O presidente Lula, em seus discursos, desde antes das eleições, vem repetindo que no seu governo pretende alcançar o desmatamento zero e eliminar das áreas indígenas e da região toda a atividade de garimpo ilegal do ouro. Se conseguirmos reduzir significativamente esses dois problemas gigantescos, já teremos obtido significativo resultado, cujos efeitos irão certamente refletir em todos os níveis na qualidade de vida na região Amazônica.
Soluções para problemas da Amazônia
Mas, para uma solução eficiente, a origem desses problemas também precisa ser revista e trabalhada. É preciso estabelecer programas de educação/conscientização ambiental de longo alcance junto a sociedade em geral e rever nossas prioridades e paradigmas quanto às questões ambientais. É inadmissível, depois de tudo que vimos acontecer no Brasil nos últimos quatro anos e com o volume de informações existentes sobre mudanças climáticas e a importância da Amazônia para manutenção do clima, ainda encontrar pessoas que não acreditam, não respeitam e não valorizam a floresta em pé por pura ignorância ou ganância.
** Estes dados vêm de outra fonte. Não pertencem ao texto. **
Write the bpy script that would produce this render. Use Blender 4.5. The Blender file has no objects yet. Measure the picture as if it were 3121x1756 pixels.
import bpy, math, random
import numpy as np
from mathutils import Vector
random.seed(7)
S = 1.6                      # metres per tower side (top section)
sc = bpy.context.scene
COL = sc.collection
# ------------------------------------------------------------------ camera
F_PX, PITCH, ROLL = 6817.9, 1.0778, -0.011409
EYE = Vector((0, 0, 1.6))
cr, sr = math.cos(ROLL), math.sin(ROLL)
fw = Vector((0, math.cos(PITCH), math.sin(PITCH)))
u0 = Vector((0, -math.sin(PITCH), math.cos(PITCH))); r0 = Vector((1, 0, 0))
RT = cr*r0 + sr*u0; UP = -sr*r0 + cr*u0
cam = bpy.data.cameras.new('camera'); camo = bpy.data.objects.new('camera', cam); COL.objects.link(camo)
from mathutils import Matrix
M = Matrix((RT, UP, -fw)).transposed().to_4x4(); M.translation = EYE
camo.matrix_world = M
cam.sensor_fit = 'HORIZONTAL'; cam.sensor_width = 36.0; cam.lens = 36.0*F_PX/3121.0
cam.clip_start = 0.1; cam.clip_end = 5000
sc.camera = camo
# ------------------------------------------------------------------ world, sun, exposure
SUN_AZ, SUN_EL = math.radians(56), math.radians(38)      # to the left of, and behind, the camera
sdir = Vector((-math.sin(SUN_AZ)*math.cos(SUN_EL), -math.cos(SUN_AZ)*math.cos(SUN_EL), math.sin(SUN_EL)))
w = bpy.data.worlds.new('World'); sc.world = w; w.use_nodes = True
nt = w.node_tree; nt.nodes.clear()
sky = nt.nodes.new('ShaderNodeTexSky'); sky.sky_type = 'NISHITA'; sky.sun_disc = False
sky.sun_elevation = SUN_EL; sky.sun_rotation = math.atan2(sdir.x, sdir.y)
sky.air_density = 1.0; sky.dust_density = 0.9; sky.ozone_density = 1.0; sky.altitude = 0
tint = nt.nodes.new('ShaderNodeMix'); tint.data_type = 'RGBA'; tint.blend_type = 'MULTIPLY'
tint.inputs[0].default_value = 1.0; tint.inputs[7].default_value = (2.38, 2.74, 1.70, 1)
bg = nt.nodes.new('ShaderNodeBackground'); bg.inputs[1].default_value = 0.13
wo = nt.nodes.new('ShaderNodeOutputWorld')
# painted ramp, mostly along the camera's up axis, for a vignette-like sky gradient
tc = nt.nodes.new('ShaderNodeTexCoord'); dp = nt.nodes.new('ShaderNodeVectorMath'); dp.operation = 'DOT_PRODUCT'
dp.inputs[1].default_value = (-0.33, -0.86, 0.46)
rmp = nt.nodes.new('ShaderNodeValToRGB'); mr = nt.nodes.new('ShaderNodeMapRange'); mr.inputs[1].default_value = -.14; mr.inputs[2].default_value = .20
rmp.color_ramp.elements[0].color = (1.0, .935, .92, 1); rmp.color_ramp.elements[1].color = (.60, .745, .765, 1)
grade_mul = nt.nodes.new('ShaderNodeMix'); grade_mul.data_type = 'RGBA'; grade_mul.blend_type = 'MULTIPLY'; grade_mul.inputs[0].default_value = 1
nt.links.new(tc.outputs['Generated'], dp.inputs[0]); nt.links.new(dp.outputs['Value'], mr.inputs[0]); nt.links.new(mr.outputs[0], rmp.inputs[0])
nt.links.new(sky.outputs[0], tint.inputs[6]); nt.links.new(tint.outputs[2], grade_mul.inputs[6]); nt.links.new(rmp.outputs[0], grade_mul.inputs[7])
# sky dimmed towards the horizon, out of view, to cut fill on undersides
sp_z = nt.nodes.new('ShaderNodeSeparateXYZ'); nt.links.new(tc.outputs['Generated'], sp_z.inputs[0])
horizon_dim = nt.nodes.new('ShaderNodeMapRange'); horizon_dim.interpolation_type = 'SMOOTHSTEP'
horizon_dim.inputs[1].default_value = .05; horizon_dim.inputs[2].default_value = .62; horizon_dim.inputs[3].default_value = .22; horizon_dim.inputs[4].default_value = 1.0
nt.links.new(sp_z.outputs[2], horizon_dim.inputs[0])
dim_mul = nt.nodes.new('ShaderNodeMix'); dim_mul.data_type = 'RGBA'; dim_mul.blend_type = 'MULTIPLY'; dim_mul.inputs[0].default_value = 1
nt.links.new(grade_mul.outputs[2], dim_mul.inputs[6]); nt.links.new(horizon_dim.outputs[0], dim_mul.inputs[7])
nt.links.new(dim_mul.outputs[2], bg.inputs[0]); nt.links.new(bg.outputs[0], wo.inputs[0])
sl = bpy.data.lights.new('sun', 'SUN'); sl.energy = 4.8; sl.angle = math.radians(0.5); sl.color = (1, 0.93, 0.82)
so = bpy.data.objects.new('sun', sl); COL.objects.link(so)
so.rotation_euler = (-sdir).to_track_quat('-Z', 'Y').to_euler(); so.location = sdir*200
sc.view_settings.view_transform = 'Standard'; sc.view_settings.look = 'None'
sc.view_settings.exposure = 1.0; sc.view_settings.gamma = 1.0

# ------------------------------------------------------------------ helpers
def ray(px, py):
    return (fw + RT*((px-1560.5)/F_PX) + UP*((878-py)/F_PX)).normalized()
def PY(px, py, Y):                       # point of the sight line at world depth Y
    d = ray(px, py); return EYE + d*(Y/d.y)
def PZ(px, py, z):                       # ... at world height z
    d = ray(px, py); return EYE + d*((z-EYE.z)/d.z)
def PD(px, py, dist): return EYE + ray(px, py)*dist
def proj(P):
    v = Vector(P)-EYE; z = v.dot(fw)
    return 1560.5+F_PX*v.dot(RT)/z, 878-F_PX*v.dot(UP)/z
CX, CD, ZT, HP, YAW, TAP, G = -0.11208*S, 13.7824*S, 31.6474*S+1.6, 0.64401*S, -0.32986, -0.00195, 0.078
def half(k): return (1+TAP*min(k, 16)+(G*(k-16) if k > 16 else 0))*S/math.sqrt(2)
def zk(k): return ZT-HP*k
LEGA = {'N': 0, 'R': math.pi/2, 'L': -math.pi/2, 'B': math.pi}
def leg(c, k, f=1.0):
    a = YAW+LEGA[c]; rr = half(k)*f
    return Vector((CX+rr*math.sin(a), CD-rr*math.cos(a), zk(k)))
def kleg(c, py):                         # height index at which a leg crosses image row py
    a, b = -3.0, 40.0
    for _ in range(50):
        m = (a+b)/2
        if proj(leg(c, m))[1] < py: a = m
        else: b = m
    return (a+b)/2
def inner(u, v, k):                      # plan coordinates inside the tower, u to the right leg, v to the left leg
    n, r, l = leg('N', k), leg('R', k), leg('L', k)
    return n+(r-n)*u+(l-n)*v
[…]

Precisamos manter o bioma Amazônia com sua floresta para ajudar na redução da velocidade nas alterações climáticas e na manutenção da saúde do planeta, garantindo o fornecimento de água limpa, a conservação da fauna e uma vida saudável para as pessoas em geral.
Conservando a Amazônia, sua fauna e seus habitantes, o maior benefício será revertido para as populações humanas que usufruirão um planeta saudável, com ar e água limpos, rico em biodiversidade e com serviços ambientais de qualidade.